Bisky was a member of the European Parliament for the far-left Linke party. Its German parliamentary group leader, Gregor Gysi, announced his death "with deep sadness" in a statement.

The cause of death was not immediately released, but he had suffered ill-health for some time.

Bisky led the Party of Democratic Socialism (PDS), the immediate successor to East Germany's communist party after national reunification, from 1993 to 2000 and again from 2003 to 2007.

After the party merged with a small left-wing outfit from the west to become the Linke, he served as co-chairman with former finance minister Oskar Lafontaine until 2010.

A fierce defender of easterners' interests as the region was battered by the economic upheaval that followed reunification and the introduction of capitalism, Bisky nevertheless suffered a dent to his reputation when it emerged in 1995 that he had worked as an informant for the Stasi secret police.

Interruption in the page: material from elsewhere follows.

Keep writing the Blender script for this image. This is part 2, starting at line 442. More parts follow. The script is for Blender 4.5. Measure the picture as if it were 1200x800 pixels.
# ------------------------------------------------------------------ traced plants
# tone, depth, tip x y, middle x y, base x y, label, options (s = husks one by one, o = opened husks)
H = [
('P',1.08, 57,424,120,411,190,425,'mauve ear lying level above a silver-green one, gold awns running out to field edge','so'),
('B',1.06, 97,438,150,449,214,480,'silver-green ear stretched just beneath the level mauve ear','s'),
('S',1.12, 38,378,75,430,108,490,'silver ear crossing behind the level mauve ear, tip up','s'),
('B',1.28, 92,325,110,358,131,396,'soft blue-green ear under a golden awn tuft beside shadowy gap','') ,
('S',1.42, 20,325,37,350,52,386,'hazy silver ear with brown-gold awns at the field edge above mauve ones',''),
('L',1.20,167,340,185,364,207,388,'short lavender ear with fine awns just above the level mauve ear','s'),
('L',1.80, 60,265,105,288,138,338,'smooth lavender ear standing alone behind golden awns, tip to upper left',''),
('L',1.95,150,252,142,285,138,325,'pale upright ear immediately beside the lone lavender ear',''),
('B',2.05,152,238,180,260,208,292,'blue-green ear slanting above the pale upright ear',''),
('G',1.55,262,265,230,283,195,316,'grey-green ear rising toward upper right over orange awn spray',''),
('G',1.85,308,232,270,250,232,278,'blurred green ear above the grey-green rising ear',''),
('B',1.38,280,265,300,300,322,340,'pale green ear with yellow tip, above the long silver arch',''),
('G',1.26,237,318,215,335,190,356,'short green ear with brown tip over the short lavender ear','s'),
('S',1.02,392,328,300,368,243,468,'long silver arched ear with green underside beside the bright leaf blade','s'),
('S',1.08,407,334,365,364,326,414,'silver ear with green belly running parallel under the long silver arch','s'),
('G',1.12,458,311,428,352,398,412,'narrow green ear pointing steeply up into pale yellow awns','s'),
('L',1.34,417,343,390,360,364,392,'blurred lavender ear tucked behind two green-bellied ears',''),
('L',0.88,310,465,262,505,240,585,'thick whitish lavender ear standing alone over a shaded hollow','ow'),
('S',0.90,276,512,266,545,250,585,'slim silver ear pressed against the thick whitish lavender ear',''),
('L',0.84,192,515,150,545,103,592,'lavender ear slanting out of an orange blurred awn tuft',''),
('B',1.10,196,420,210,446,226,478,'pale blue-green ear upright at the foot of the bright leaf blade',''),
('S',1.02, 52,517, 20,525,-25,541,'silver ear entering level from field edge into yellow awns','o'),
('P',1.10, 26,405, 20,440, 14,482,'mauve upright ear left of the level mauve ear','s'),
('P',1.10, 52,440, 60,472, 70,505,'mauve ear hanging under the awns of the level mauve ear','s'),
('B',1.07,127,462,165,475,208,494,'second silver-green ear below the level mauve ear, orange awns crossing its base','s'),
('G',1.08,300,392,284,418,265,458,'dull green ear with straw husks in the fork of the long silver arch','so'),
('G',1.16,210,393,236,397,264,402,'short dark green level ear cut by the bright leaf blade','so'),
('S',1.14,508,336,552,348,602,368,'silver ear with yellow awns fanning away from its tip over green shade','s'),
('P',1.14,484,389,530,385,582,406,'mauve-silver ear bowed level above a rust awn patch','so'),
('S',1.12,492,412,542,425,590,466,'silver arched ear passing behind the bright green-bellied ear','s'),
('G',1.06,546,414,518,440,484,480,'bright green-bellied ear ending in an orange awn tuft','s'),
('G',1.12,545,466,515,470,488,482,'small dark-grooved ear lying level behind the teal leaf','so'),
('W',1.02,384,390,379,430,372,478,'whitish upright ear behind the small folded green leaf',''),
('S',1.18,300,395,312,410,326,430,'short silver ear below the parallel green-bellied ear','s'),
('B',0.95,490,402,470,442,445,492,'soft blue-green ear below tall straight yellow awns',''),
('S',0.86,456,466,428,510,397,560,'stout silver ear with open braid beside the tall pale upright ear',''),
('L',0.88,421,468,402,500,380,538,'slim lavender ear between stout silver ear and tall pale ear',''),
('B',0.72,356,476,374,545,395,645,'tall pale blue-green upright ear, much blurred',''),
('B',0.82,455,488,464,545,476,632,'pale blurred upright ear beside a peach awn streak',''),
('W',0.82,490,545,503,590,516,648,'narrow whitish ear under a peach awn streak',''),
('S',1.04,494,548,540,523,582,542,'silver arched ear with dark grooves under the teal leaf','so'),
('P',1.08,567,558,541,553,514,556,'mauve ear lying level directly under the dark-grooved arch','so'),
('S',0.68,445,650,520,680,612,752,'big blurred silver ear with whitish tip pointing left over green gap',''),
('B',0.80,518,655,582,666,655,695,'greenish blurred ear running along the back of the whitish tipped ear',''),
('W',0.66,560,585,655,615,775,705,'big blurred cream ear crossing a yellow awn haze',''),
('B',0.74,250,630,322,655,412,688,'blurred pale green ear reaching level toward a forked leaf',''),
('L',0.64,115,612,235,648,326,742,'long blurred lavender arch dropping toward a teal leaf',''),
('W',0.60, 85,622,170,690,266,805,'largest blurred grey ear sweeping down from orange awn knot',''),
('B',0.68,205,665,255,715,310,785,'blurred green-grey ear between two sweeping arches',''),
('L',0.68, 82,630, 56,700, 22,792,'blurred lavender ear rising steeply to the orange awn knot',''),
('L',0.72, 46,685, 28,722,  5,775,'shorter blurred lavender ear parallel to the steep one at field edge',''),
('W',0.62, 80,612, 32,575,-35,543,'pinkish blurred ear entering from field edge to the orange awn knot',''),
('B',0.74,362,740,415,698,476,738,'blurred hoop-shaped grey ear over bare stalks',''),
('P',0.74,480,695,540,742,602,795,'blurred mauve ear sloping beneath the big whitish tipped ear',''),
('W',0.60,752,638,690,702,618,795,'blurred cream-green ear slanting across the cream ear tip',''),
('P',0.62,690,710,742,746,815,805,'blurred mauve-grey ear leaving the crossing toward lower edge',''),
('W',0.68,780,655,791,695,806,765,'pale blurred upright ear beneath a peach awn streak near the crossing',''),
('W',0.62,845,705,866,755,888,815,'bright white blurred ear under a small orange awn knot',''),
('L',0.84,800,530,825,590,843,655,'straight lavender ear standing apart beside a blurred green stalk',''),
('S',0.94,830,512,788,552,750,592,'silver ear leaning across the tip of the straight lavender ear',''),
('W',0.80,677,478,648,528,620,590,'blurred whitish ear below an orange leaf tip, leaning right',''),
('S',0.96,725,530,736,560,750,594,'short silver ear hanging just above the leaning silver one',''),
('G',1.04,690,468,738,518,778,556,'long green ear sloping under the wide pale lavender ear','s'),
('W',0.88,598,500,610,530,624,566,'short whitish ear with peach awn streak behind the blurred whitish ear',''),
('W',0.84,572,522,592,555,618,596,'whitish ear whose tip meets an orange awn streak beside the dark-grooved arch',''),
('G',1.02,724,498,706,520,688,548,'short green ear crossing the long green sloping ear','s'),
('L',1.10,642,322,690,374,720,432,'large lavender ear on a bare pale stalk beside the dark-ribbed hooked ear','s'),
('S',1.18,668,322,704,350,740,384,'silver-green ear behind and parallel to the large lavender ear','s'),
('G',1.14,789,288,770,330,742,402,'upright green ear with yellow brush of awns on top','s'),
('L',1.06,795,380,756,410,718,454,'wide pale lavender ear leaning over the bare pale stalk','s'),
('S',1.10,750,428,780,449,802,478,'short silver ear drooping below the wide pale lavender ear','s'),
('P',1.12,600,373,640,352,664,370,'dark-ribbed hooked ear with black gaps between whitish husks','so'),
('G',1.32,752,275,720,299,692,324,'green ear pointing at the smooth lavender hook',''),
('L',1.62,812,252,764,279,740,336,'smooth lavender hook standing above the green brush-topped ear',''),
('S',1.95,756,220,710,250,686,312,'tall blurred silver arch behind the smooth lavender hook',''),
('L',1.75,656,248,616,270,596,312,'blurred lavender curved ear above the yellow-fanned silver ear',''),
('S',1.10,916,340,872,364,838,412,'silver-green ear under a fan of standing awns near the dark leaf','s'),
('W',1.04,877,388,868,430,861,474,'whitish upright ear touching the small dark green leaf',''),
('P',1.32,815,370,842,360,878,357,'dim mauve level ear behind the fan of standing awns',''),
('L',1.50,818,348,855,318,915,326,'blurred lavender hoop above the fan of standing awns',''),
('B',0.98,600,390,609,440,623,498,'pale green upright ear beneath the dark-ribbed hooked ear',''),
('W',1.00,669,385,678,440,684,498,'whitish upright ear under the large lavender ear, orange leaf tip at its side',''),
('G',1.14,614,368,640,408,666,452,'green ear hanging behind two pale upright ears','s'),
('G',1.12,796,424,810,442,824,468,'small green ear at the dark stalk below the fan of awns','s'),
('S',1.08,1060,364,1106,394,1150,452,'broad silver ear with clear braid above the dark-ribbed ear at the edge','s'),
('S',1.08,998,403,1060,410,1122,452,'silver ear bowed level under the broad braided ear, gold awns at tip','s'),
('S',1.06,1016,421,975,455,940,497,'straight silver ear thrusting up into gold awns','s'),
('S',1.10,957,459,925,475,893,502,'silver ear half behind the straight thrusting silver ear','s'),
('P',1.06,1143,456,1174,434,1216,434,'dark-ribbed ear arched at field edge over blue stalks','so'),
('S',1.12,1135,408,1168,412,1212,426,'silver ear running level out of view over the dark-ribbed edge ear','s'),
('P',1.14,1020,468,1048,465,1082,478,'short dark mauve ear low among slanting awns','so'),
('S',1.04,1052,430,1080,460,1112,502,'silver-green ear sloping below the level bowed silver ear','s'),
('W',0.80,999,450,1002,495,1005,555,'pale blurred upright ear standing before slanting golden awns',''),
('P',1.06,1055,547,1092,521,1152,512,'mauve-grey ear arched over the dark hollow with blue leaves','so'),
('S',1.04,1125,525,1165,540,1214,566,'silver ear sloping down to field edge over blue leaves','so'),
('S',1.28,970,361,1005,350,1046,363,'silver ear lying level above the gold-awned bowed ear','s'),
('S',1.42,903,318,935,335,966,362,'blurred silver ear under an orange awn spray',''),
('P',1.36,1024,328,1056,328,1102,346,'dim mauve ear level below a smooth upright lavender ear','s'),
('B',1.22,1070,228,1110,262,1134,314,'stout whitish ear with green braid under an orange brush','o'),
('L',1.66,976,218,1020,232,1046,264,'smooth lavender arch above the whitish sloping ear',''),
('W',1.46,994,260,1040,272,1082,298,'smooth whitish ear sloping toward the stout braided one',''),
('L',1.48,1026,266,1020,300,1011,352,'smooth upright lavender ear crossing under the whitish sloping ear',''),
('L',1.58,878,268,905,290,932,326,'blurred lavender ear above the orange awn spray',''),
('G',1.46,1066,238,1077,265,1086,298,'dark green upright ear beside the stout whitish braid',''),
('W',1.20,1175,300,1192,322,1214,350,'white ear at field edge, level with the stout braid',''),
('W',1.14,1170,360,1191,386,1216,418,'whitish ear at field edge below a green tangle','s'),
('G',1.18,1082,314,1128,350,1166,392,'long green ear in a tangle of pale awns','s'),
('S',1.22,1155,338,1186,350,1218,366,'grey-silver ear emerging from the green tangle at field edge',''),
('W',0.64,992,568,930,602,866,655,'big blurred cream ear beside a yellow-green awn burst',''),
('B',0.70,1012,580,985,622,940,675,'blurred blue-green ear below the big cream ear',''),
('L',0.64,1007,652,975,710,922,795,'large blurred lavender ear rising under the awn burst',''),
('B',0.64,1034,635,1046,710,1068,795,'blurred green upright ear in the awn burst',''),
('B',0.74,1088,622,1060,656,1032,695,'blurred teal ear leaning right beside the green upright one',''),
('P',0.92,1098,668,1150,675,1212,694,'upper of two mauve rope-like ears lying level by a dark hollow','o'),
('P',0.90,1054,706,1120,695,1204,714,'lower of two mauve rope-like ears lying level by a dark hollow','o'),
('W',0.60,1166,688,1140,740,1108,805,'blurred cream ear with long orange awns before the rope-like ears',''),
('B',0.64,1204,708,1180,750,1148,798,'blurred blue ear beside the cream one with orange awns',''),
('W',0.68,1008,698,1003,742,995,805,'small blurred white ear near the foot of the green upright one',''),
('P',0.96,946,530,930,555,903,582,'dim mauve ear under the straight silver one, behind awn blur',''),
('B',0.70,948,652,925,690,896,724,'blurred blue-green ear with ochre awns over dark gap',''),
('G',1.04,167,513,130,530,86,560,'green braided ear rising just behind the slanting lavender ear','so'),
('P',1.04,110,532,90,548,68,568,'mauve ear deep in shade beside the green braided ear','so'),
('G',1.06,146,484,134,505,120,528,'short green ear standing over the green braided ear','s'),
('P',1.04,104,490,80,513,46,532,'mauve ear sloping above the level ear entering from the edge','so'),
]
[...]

Born in Pomerania in today's Poland, he fled the region with his family after World War II for northern Germany.

He moved to the German Democratic Republic, as the communist state was then called, to pursue university studies and joined the ruling Socialist Unity Party in 1963, two years after the Wall went up.

Bisky went on to become a professor of film and television in Potsdam outside Berlin where he worked until the Wall fell in 1989 and then moved briefly into public television after reunification in 1990.

He took over the leadership of the PDS from fellow moderate Gysi in 1993, and approved a party platform the next year that broke with the hardliners and promised a "leftist democratic alternative" to the conservative government of then chancellor Helmut Kohl.

Ahead of the September 22 general election, the Linke is currently polling at about seven percent.

But its hard-left economic positions and rejection of German membership of NATO have led the main opposition, the Social Democrats, to rule out forming a national governing coalition with the party.